I'm sorry that things are so tough. I feel for you. This stuff really is a rollercoaster, up and down. I've been struggling lately too. Why do you give 150% and it's all about him....because you are the one interested in saving your marriage. It's really unfortunate that that's the way it is.

I think as others have pointed out you need to find a way to distance yourself from what he says. Don't listen to these negative comments and take it hard. Most days I'm pretty good at it, but unfortunately in my case my wife is on the fast track to divorce. You have positives though...you H still sometimes says he loves you and does have his good days. Try to ignore the days he's bad. Focus on what went right when you have really good days and do more of the same.
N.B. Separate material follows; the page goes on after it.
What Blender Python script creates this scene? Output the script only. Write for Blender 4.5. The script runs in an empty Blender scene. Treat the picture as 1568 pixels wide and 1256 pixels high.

One thing that helps me is realizing that only you are responsible for your happiness and that you have no control over what your H thinks or feels. If you can avoid trying to guess what he's thinking it will help. My wife intends to divorce me....but i've accepted the fact that I cannot change how she feels about me or that she thinks divorce is best. In my case ...."she really cares for me", but doesn't want to drag this out and give me false hope, etc etc etc. Once I accepted the fact that I can't change her mind, divorce isn't the end of our R, and that I'm no worse off divorced that I am right now...I'm able to remain upbeat (with occasional small downs).

Hope this wasn't too vague. And hope it helps.


In the end, it's not the years in your life that count. It's the life in your years.
Abraham Lincoln

It is hard to fail, but it is worse never to have tried to succeed.